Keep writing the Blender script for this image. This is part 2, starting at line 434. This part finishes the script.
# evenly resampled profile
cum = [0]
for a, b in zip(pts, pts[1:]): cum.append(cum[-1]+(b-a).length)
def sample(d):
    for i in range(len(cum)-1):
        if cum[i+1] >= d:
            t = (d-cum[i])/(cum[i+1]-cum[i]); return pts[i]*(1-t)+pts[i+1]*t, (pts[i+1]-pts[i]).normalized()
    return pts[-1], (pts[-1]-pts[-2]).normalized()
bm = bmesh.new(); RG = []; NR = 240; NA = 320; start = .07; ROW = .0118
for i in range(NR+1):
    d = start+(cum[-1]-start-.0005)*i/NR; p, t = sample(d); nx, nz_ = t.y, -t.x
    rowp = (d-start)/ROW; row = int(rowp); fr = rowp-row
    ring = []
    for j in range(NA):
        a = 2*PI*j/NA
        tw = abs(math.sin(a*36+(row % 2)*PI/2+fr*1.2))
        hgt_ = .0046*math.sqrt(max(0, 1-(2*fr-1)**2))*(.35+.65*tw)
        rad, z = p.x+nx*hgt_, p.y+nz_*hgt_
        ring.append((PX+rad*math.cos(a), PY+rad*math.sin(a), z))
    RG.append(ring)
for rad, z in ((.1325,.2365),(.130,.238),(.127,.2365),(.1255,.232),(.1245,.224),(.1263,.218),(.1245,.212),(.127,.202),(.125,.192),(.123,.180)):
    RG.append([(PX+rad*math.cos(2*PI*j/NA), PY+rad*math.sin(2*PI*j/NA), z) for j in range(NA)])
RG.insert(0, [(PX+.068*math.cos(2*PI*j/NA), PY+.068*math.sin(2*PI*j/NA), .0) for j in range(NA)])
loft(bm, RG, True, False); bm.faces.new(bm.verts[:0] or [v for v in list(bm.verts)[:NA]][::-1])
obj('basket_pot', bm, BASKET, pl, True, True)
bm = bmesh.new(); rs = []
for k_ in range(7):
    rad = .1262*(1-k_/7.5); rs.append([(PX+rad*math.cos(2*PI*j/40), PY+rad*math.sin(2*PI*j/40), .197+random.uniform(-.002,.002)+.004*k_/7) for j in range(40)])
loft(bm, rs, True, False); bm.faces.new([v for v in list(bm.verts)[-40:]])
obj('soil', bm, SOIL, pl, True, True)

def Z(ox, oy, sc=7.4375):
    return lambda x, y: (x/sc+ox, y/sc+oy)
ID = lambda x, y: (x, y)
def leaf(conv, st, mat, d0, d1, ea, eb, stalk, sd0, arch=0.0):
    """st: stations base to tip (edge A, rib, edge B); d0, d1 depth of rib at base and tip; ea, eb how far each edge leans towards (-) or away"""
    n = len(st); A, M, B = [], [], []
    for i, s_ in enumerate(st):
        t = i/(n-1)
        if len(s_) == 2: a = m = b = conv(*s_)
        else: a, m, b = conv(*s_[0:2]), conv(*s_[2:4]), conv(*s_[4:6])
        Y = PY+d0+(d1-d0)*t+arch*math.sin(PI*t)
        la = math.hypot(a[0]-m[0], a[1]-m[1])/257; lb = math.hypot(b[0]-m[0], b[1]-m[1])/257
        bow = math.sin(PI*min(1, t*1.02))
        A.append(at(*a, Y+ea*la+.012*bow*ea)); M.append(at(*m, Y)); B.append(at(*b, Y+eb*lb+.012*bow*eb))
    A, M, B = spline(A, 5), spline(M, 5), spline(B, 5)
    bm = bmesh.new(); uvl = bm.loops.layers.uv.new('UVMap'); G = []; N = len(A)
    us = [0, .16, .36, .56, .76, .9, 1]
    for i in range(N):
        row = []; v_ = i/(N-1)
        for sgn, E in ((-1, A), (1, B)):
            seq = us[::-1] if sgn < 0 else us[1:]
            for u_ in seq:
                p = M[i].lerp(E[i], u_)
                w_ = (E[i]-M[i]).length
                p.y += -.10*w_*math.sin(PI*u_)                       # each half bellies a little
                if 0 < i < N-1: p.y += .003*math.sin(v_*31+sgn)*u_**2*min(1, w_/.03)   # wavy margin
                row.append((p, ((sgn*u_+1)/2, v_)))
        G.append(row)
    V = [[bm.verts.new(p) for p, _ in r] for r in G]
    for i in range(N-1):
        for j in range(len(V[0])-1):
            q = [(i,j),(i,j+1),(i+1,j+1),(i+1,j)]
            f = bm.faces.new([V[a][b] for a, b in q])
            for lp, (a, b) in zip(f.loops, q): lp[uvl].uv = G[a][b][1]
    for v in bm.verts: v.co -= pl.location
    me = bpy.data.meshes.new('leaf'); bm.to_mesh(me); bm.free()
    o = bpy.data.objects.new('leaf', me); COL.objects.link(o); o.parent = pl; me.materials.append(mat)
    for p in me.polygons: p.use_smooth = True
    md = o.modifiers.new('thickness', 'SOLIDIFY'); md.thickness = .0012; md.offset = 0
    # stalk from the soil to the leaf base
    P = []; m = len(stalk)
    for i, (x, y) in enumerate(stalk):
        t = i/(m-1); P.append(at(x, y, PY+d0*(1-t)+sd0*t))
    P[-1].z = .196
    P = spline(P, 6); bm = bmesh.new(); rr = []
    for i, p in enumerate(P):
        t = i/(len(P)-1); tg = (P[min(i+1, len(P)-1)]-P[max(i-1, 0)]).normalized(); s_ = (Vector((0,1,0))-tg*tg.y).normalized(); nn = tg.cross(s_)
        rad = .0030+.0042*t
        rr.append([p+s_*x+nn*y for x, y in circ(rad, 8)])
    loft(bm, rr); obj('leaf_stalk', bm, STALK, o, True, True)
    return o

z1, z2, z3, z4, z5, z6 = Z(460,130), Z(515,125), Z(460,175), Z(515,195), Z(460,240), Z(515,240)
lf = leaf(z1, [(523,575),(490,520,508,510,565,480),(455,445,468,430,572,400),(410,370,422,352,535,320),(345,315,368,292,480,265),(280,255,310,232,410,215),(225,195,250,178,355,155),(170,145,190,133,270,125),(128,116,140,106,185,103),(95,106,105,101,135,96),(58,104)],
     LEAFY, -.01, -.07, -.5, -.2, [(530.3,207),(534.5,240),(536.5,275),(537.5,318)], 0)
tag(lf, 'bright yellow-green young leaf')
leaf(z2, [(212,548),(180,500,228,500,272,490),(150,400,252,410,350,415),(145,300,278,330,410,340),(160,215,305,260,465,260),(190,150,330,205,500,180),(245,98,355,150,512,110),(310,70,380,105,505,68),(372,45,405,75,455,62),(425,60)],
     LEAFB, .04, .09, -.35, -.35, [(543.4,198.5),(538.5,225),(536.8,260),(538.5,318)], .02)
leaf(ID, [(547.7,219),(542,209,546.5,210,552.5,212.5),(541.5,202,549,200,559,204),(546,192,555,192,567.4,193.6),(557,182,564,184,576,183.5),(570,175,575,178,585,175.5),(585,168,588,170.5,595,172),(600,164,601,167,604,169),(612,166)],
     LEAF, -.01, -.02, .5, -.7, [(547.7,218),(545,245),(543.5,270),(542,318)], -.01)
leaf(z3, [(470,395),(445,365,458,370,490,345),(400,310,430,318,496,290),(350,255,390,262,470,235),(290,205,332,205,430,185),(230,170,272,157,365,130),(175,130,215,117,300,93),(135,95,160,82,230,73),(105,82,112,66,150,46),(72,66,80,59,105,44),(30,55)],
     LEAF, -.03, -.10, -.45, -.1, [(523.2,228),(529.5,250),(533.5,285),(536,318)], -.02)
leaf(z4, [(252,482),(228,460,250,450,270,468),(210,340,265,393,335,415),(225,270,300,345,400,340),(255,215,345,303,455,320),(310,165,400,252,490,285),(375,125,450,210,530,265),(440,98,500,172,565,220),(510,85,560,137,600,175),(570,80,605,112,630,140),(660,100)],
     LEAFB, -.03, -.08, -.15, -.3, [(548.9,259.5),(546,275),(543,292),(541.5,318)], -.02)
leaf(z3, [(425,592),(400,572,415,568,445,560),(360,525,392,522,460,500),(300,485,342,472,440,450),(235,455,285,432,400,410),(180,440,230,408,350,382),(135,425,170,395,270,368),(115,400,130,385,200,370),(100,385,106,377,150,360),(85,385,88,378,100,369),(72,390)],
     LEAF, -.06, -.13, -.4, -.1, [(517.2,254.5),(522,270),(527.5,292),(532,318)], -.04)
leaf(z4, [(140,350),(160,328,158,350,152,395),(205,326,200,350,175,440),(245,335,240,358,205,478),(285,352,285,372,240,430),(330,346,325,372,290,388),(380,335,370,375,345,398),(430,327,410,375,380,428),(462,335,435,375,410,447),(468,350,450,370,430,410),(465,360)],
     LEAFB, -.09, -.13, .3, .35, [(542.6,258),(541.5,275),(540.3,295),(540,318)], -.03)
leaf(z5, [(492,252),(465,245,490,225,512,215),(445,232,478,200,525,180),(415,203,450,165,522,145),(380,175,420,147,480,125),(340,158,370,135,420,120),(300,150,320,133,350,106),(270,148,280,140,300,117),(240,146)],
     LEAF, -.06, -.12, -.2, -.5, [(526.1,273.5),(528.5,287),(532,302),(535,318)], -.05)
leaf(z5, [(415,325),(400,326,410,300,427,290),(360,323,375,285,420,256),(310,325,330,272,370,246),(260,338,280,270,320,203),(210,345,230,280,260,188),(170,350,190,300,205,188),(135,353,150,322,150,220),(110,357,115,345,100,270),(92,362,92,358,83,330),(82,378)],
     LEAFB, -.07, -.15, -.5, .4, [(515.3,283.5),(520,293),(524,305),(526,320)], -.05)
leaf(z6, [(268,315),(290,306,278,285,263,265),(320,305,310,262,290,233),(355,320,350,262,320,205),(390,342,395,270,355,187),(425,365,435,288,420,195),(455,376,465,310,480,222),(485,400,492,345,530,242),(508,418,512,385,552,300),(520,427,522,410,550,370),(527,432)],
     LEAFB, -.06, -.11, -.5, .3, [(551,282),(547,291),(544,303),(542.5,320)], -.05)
● ● ●
- Requirements:
Give back the listing exactly, please, from its first line to the line containing "obj('soil', bm, SOIL, pl, True, True)", inclusive, and nothing past that line.

- Output below:
Keep writing the Blender script for this image. This is part 2, starting at line 434. This part finishes the script.
# evenly resampled profile
cum = [0]
for a, b in zip(pts, pts[1:]): cum.append(cum[-1]+(b-a).length)
def sample(d):
    for i in range(len(cum)-1):
        if cum[i+1] >= d:
            t = (d-cum[i])/(cum[i+1]-cum[i]); return pts[i]*(1-t)+pts[i+1]*t, (pts[i+1]-pts[i]).normalized()
    return pts[-1], (pts[-1]-pts[-2]).normalized()
bm = bmesh.new(); RG = []; NR = 240; NA = 320; start = .07; ROW = .0118
for i in range(NR+1):
    d = start+(cum[-1]-start-.0005)*i/NR; p, t = sample(d); nx, nz_ = t.y, -t.x
    rowp = (d-start)/ROW; row = int(rowp); fr = rowp-row
    ring = []
    for j in range(NA):
        a = 2*PI*j/NA
        tw = abs(math.sin(a*36+(row % 2)*PI/2+fr*1.2))
        hgt_ = .0046*math.sqrt(max(0, 1-(2*fr-1)**2))*(.35+.65*tw)
        rad, z = p.x+nx*hgt_, p.y+nz_*hgt_
        ring.append((PX+rad*math.cos(a), PY+rad*math.sin(a), z))
    RG.append(ring)
for rad, z in ((.1325,.2365),(.130,.238),(.127,.2365),(.1255,.232),(.1245,.224),(.1263,.218),(.1245,.212),(.127,.202),(.125,.192),(.123,.180)):
    RG.append([(PX+rad*math.cos(2*PI*j/NA), PY+rad*math.sin(2*PI*j/NA), z) for j in range(NA)])
RG.insert(0, [(PX+.068*math.cos(2*PI*j/NA), PY+.068*math.sin(2*PI*j/NA), .0) for j in range(NA)])
loft(bm, RG, True, False); bm.faces.new(bm.verts[:0] or [v for v in list(bm.verts)[:NA]][::-1])
obj('basket_pot', bm, BASKET, pl, True, True)
bm = bmesh.new(); rs = []
for k_ in range(7):
    rad = .1262*(1-k_/7.5); rs.append([(PX+rad*math.cos(2*PI*j/40), PY+rad*math.sin(2*PI*j/40), .197+random.uniform(-.002,.002)+.004*k_/7) for j in range(40)])
loft(bm, rs, True, False); bm.faces.new([v for v in list(bm.verts)[-40:]])
obj('soil', bm, SOIL, pl, True, True)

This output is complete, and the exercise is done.